* DATA SECTION
=====
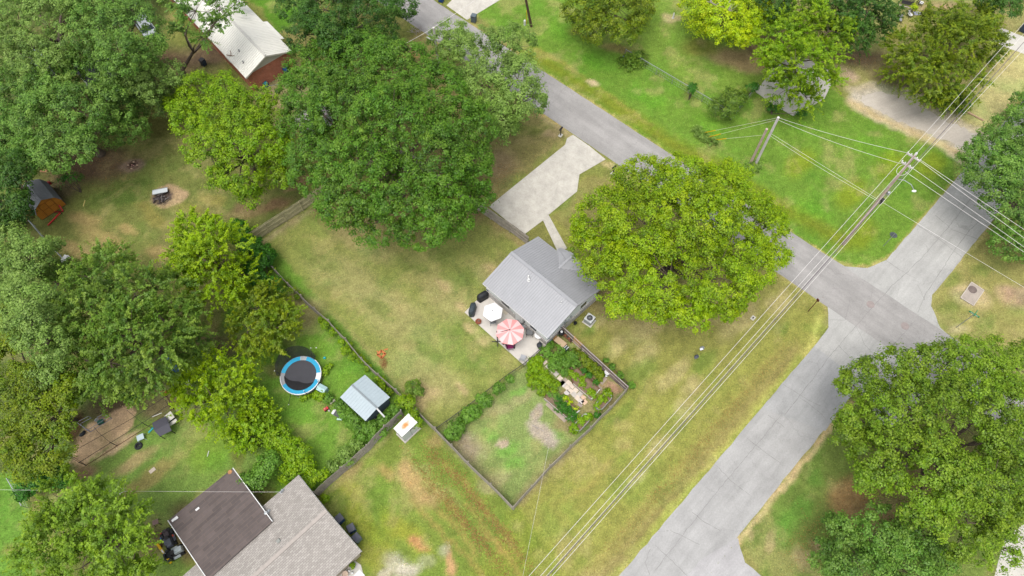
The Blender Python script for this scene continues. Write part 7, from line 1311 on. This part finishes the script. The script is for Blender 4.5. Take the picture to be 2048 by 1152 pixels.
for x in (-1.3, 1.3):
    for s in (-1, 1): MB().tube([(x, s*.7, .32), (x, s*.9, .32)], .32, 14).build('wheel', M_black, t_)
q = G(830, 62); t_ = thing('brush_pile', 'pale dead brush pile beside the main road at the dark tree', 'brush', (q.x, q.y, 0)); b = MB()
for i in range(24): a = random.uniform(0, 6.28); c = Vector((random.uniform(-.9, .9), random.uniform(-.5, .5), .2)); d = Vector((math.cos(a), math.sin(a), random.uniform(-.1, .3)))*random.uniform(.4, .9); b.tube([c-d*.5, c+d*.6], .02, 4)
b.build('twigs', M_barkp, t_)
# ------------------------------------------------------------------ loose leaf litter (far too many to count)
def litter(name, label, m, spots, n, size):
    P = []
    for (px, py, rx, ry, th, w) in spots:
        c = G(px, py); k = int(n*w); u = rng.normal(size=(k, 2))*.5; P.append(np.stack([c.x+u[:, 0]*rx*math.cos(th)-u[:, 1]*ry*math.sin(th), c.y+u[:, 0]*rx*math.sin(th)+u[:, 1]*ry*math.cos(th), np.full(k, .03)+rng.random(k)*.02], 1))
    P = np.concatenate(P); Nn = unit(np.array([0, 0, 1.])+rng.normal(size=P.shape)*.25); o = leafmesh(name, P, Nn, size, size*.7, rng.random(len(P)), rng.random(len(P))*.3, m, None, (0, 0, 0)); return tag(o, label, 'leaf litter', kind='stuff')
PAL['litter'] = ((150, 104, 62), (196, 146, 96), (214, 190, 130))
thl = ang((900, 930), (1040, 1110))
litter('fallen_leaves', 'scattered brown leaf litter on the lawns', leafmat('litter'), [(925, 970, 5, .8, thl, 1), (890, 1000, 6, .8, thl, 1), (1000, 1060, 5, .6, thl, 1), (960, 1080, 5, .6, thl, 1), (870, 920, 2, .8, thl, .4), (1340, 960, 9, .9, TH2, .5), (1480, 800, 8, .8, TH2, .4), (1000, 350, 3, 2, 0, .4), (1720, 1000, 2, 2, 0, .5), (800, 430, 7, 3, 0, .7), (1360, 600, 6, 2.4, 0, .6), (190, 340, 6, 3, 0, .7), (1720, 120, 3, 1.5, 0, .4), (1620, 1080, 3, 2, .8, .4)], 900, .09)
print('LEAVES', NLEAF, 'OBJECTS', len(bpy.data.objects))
=====
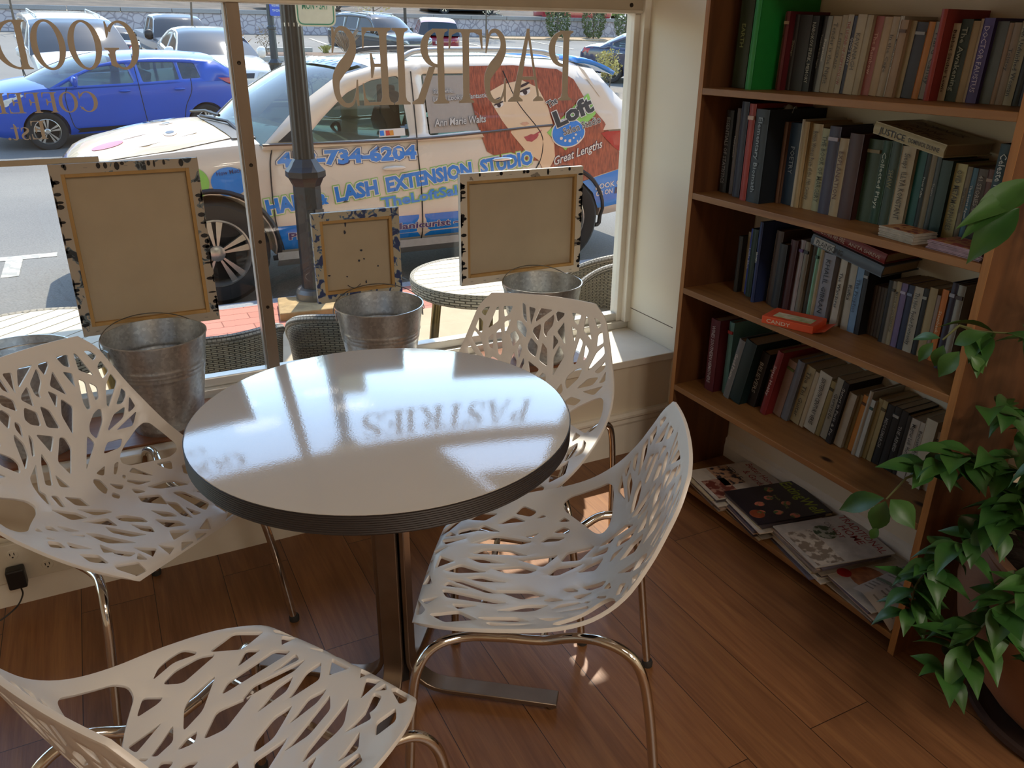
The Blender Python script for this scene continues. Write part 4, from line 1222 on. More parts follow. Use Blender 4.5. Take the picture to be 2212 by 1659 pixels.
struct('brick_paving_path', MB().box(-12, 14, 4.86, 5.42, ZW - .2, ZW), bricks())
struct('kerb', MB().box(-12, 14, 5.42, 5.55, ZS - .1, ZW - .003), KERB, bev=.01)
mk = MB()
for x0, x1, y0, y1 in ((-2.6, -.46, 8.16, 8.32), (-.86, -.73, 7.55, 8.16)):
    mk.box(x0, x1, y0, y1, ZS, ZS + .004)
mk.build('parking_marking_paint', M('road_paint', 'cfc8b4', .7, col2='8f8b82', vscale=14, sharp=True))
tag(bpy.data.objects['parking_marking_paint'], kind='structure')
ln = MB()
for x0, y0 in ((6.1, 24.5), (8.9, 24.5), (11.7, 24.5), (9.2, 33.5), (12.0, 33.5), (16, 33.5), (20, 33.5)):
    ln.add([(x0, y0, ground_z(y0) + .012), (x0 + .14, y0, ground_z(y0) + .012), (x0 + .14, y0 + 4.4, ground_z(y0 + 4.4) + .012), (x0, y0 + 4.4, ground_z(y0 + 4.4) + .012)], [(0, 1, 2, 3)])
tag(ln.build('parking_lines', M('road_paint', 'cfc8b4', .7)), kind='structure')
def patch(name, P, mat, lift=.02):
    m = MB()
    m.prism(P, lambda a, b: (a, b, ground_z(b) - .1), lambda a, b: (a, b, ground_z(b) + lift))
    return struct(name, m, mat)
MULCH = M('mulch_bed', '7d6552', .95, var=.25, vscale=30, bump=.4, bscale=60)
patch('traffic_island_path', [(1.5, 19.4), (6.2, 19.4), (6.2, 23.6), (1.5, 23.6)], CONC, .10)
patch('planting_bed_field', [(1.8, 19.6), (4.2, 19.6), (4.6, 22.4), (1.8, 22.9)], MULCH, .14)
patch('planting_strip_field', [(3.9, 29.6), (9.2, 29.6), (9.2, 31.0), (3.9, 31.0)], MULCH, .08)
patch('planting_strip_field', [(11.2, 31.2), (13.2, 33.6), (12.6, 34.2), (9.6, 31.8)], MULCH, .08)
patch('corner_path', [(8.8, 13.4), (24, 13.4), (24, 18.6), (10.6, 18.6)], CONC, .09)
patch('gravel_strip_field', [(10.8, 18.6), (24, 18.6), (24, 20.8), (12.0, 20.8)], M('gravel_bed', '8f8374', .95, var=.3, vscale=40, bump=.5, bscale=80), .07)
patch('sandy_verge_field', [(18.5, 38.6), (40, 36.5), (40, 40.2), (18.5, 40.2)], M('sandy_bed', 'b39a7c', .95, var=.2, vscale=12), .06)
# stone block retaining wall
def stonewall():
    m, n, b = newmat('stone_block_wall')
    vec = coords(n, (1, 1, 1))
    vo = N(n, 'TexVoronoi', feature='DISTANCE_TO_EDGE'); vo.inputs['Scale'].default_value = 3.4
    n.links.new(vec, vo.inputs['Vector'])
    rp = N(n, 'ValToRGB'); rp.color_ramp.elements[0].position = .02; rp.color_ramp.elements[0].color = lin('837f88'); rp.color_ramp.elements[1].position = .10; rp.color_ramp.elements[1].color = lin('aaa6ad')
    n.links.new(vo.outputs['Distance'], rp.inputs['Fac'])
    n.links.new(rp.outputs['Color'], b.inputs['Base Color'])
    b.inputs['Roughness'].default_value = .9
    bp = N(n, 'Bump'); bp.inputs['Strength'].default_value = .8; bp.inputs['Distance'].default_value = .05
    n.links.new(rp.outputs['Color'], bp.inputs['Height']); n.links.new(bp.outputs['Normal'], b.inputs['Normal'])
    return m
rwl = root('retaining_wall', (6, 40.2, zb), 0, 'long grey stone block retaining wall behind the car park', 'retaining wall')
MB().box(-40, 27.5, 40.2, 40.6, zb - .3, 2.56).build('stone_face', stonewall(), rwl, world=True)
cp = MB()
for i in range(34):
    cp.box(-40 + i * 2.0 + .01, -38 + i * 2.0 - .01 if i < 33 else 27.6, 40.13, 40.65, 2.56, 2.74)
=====
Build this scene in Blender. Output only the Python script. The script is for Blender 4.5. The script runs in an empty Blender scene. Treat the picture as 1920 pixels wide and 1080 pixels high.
=====
* WHAT YOU HAVE TO DO
Collect from the data above every line that includes "Take".

* THE RESPONSE
The Blender Python script for this scene continues. Write part 7, from line 1311 on. This part finishes the script. The script is for Blender 4.5. Take the picture to be 2048 by 1152 pixels.
The Blender Python script for this scene continues. Write part 4, from line 1222 on. More parts follow. Use Blender 4.5. Take the picture to be 2212 by 1659 pixels.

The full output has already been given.